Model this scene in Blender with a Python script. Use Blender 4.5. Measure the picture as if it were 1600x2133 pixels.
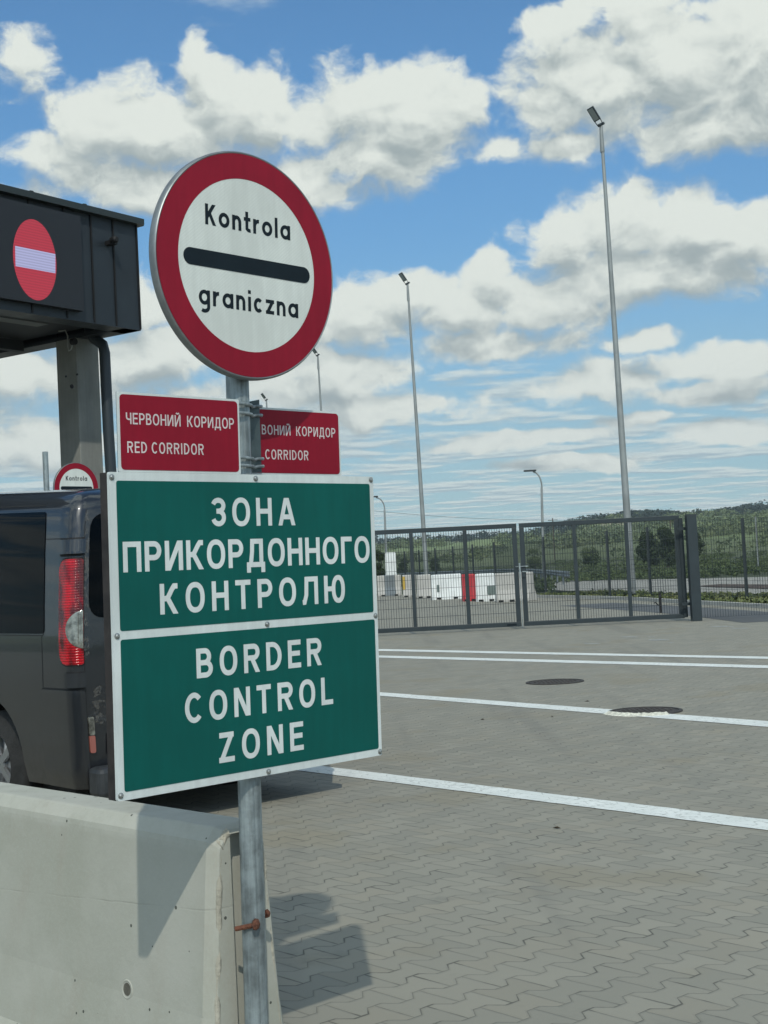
import bpy, bmesh, math, random
import numpy as np
from mathutils import Vector, Matrix
random.seed(7); rng = np.random.default_rng(7)
R = math.radians
sc = bpy.context.scene
for o in list(bpy.data.objects): bpy.data.objects.remove(o)
col = sc.collection

# ---------------------------------------------------------------- camera
CAMH = 1.43; FPX = 2900.0
up = np.array([-.0499, 1, .03914]); up /= np.linalg.norm(up)
fw = np.array([0, 0, 1.]) - up[2]*up; fw /= np.linalg.norm(fw)
rt = np.cross(up, fw)
if rt[0] < 0: rt = -rt
RM = np.array([rt, fw, up])
cd = bpy.data.cameras.new('camera'); cam = bpy.data.objects.new('camera', cd); col.objects.link(cam)
cd.sensor_fit = 'HORIZONTAL'; cd.sensor_width = 36; cd.lens = FPX/1600*36
cd.clip_start = .05; cd.clip_end = 20000
m = Matrix.Identity(4)
for i in range(3):
    m[i][0] = RM[i, 0]; m[i][1] = RM[i, 1]; m[i][2] = -RM[i, 2]
m[2][3] = CAMH
cam.matrix_world = m
sc.camera = cam

def ray(u, v): return RM @ np.array([(u-800)/FPX, -(v-1066.5)/FPX, 1.])
def G(u, v, z=0.0):                      # ground point seen at a picture position
    d = ray(u, v); t = (z-CAMH)/d[2]; return Vector((d[0]*t, d[1]*t, z))
def P(u, v, Y):                          # point at forward distance Y
    d = ray(u, v); t = Y/d[1]; return Vector((d[0]*t, Y, CAMH+d[2]*t))
def GX(u, Y, v=1180):                    # ground point under column u at distance Y
    p = P(u, v, Y); return Vector((p.x, p.y, 0))
def azel(u, v):
    d = ray(u, v); return math.atan2(d[0], d[1]), math.atan2(d[2], math.hypot(d[0], d[1]))

# ---------------------------------------------------------------- node helper
class NT:
    def __init__(s, nt): s.nt = nt; s.n = nt.nodes; s.l = nt.links
    def new(s, t, **k):
        n = s.n.new(t)
        for a, b in k.items(): setattr(n, a, b)
        return n
    def put(s, inp, v):
        if v is None: return
        if hasattr(v, 'is_linked') or isinstance(v, bpy.types.NodeSocket): s.l.new(v, inp)
        else: inp.default_value = v
    def m(s, op, a, b=None, c=None, clamp=False):
        n = s.new('ShaderNodeMath', operation=op); n.use_clamp = clamp
        s.put(n.inputs[0], a); s.put(n.inputs[1], b); s.put(n.inputs[2], c); return n.outputs[0]
    def vm(s, op, a, b=None):
        n = s.new('ShaderNodeVectorMath', operation=op); s.put(n.inputs[0], a); s.put(n.inputs[1], b)
        return n.outputs['Value'] if op in ('LENGTH', 'DOT_PRODUCT', 'DISTANCE') else n.outputs[0]
    def mr(s, v, a, b, c=0., d=1., smooth=True):
        n = s.new('ShaderNodeMapRange'); n.interpolation_type = 'SMOOTHSTEP' if smooth else 'LINEAR'
        for i, x in enumerate((v, a, b, c, d)): s.put(n.inputs[i], x)
        return n.outputs[0]
    def mix(s, f, a, b, bt='MIX'):
        n = s.new('ShaderNodeMix', data_type='RGBA', blend_type=bt)
        s.put(n.inputs[0], f)
        for i, x in ((6, a), (7, b)):
            if isinstance(x, (tuple, list)): x = tuple(x)+(1,)*(4-len(x))
            s.put(n.inputs[i], x)
        return n.outputs[2]
    def noise(s, vec, scale, detail=4, rough=.55, dim='3D', out=0, dist=0.):
        n = s.new('ShaderNodeTexNoise', noise_dimensions=dim)
        s.put(n.inputs['Vector'], vec); s.put(n.inputs['Scale'], scale); n.inputs['Detail'].default_value = detail
        n.inputs['Roughness'].default_value = rough; n.inputs['Distortion'].default_value = dist
        return n.outputs[out]
    def xyz(s, v):
        n = s.new('ShaderNodeSeparateXYZ'); s.put(n.inputs[0], v); return n.outputs
    def cxyz(s, a, b, c):
        n = s.new('ShaderNodeCombineXYZ')
        for i, x in enumerate((a, b, c)): s.put(n.inputs[i], x)
        return n.outputs[0]

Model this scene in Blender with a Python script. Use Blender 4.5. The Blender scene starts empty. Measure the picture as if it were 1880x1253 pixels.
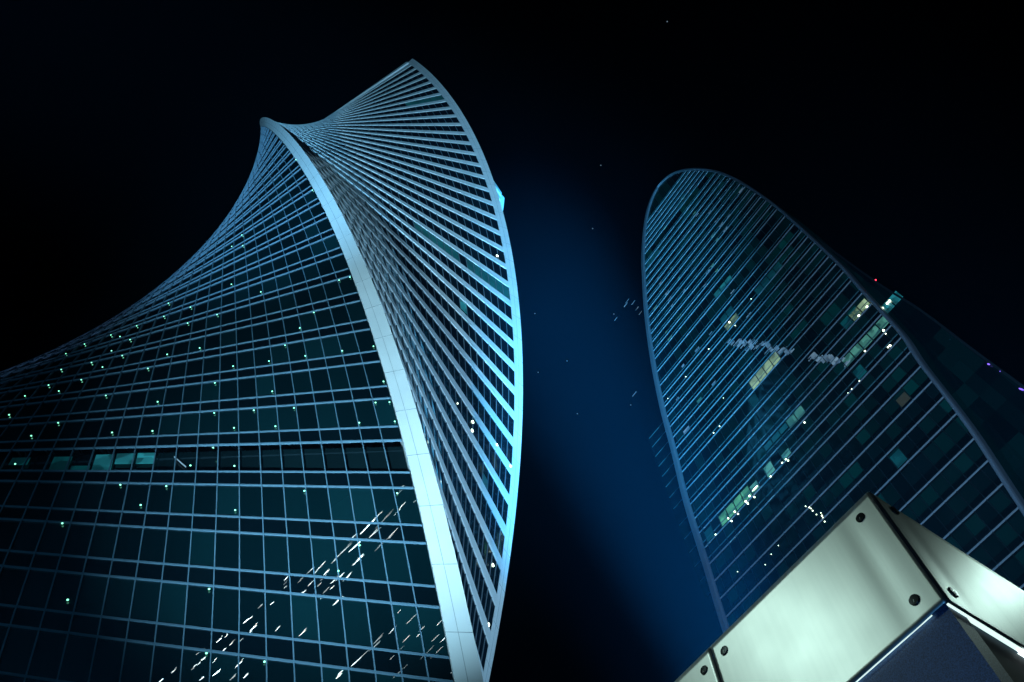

----

:: WHAT THE TASK REQUIRES ::
Give only the count of lines in the data that include the string "with".

:: SOLUTION ::
2